Even the way EPA presents their numbers is a slight of hand—at first glance one would total all these volumes up but the accurate way to present it would be that it is a total amount of fuels and then show the subset categories……for example the diesel and cellulosic numbers are subsets of the Advanced category, this presentation makes it look as if they are additional volumes.

Notes. One RIN is equivalent to one ethanol-equivalent gallon of renewable fuel. BBD is given in billion gallons.
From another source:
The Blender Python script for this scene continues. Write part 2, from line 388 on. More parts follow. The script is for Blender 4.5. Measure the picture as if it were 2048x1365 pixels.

And don’t get me started on cellulosic RINs and the possibility of RINS from Electric Vehicles and how they do nothing to reduce the use of gasoline. (Just last week a powerful new coalition of automakers and others petitioned EPA to allow EVs to generate RINS under the RFS so that threat remains quite real)   As for cellulosic, consider the fact that when EPA Reports monthly that cellulosic RINs were generated, they are almost all biogas—not wet gallons. So they can play a numbers game that suggests the program is working but it did nothing in this case to actually reduce the use of gasoline. It can, however, reduce the use of ethanol so it could actually increase the amount of gasoline we are using!

So where does this leave us?   These actions by EPA make the case, as we have been warning for years, that RD and BD can go after corn ethanol within the RFS and the program could go backwards.  To extent corn ethanol ties its future to the RFS, corn demand will go down at a time when Brazil has just passed us as the number one exporter of corn, and soon it will for ethanol as well.

The answer is to break free of the RFS as a ceiling and make it the floor it was always envisioned to be. There are some fixes needed for the RFS, for starters corn ethanol should not be constrained to the conventional category if it can demonstrate a 50% GHG reduction—which it can.  We have to develop additional, complementary markets that can only happen with higher blends and the key to that is to establish a higher octane standard and to capture the value for ethanol’s low carbon.   Are countries like Brazil, India, the Philippines, Viet Nam and so many others smarter than we are as they move to 20 and 30% blends?  It would seem so.